Par le jeu, l'enfant expérimente le monde qu'il met à sa portée. Il explore ce qu'il n'a pas compris et traduit ses inquiétudes. « Dites-moi à quoi il joue, je vous dirai comment il va ». En s'appuyant sur le livre de Sophie Marinopoulos, Baptiste Fiche, psychologue, donne aux parents les clés du jeu.
Qu'est-ce que l'enfant développe par le jeu ?
C'est son moyen de réussir à comprendre ce qui l'entoure, en se mettant à distance. Le jeu est le travail de l'enfant. Le petit joue dès sa vie intra-utérine. Il se construit par le jeu, son développement en dépend. Cela va déterminer son rapport au monde et sa façon d'acquérir des connaissances.
Y a-t-il des jouets indispensables ?
Ce n'est pas l'objet matériel qui compte mais le rapport à l'objet. Imaginer une histoire, c'est déjà jouer. Le jeu, c'est sérieux. Même des choses qui peuvent paraître insignifiantes à un adulte, répondent à une question du petit. Il faut des temps de jeu libre qui ne soient pas toujours structurés.
Pourquoi certains enfants jouent bien seuls, alors que d'autres sollicitent systématiquement l'adulte ?
Peut-être est-ce cela son jeu ! Il tente de faire du parent son jouet. Il faut alors lui expliquer que le parent n'est pas à sa disposition. Il faut qu'il comprenne qu'on ne peut pas tout avoir dans l'immédiat ; ce qui est un peu le problème de notre société. Peut-être que cela va le mettre en colère, mais il doit faire l'apprentissage de la frustration même si, pour certains, parfois jusqu'à l'âge adulte, c'est difficile à accepter. Il est dans le maintenant tout de suite, sans discontinuité, sans rupture. Or il doit pouvoir accepter que son projet de jeu puisse être différé, qu'il y a des limites et qu'il est parfois nécessaire d'anticiper. Cela implique que l'adulte sache dire « non », ce qui est difficile pour ceux qui ont peur que leur enfant ne les aime plus s'ils ne répondent pas à leurs attentes. Or, justement, l'enfant attend qu'on lui montre les limites.

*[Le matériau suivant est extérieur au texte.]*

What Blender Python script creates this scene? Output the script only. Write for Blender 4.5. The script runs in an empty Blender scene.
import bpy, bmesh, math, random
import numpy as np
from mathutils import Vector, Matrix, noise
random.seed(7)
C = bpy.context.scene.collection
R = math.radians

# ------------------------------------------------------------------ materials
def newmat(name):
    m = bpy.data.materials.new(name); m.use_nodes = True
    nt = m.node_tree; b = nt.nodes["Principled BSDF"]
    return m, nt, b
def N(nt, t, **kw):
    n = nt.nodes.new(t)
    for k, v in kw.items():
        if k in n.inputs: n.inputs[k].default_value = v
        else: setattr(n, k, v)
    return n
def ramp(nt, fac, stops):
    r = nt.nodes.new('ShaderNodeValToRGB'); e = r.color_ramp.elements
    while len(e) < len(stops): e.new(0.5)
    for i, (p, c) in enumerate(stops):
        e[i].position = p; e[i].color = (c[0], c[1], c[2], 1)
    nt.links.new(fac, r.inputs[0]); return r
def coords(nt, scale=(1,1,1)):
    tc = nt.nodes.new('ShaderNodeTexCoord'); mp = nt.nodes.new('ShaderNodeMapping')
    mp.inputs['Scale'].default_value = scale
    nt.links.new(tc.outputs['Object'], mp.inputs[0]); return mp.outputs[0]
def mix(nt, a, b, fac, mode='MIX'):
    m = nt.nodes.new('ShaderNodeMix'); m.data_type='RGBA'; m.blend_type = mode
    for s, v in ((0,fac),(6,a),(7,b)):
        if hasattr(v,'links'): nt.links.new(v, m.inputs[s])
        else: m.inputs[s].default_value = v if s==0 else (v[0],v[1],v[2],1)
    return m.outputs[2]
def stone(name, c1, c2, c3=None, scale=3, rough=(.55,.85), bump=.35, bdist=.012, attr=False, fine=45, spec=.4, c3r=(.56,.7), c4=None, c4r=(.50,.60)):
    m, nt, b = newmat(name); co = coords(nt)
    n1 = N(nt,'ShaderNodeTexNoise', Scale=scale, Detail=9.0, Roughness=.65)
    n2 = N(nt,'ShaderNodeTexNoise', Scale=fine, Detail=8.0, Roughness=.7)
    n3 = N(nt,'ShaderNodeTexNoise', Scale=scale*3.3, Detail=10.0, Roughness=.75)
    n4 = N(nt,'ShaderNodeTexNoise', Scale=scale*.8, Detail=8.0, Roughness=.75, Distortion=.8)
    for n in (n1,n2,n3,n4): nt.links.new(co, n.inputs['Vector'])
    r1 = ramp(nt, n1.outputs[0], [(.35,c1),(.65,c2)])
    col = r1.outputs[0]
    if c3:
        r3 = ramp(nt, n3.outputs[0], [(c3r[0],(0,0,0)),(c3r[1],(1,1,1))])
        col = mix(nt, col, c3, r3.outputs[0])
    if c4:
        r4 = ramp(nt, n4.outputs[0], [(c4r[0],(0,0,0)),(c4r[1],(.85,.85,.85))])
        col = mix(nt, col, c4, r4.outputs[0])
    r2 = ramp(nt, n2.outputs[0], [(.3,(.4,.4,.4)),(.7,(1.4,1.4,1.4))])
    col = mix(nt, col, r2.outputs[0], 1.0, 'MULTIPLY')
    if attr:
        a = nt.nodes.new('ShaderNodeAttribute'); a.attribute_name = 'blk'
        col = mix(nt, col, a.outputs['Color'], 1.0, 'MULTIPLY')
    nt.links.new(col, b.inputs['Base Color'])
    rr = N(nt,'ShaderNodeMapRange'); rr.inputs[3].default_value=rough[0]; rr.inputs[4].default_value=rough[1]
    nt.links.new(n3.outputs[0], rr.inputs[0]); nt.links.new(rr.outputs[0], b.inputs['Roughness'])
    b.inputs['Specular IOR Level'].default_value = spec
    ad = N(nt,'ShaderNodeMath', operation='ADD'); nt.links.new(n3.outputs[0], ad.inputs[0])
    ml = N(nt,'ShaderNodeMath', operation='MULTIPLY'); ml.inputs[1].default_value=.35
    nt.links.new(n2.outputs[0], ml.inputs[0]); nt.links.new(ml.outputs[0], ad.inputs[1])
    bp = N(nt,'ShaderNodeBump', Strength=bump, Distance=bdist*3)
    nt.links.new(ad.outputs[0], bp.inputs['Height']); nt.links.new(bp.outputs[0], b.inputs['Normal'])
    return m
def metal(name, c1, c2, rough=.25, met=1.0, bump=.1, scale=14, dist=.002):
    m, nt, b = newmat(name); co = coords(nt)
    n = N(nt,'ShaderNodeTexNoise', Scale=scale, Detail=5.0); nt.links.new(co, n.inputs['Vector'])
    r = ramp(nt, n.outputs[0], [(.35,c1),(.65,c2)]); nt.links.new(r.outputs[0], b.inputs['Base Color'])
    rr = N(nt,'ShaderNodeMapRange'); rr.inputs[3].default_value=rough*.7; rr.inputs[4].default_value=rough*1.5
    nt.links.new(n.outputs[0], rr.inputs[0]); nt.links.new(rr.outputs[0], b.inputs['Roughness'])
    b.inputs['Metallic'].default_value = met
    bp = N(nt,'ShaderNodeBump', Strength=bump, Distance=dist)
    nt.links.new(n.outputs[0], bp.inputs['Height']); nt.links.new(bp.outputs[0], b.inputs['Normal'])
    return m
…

Est-ce cependant important que les parents jouent avec leurs enfants ?
Il n'y a aucune obligation. En tout cas, c'est important de l'accepter uniquement quand on est disponible. Mieux vaut ne pas le faire que de le faire contraint. Quand le parent joue avec son enfant, il le met en situation de partage. Jouer avec lui, c'est aussi travailler son sentiment de sécurité en l'accompagnant plus loin dans l'exploration.
L'enfant passe-t-il par différentes phases de jeu au cours de son développement ?
Il va d'abord apprendre à explorer son corps. Ensuite, vers 8-9 ans, il va explorer les autres ; c'est un âge où il joue plus en groupe et où il cherche à se mesurer à travers la compétition. Plus grand, il va explorer son environnement.
Quels comportements ludiques peuvent traduire un souci de l'enfant ?
Un jeu sans limite qui montrerait qu'il est bloqué sur quelque chose ; car un jeu doit avoir un début et une fin. Sans intervenir, le parent doit alors écouter ce qu'il dit et l'observer. L'enfant met au travail ce qui l'inquiète et ce qu'il ne comprend pas.
La notion de limite se pose beaucoup pour les jeux vidéo.
Déjà, c'est aux parents de se mettre des limites à eux-mêmes pour être crédibles quand ils vont dire à leur enfant qu'il doit quitter l'écran. Le jeu vidéo n'est pas néfaste en lui-même, il permet de développer certaines compétences. Mais il devient mauvais quand l'enfant s'enferme dedans et ne fait plus autre chose : ça ne lui apporte plus rien et bloque d'autres acquis.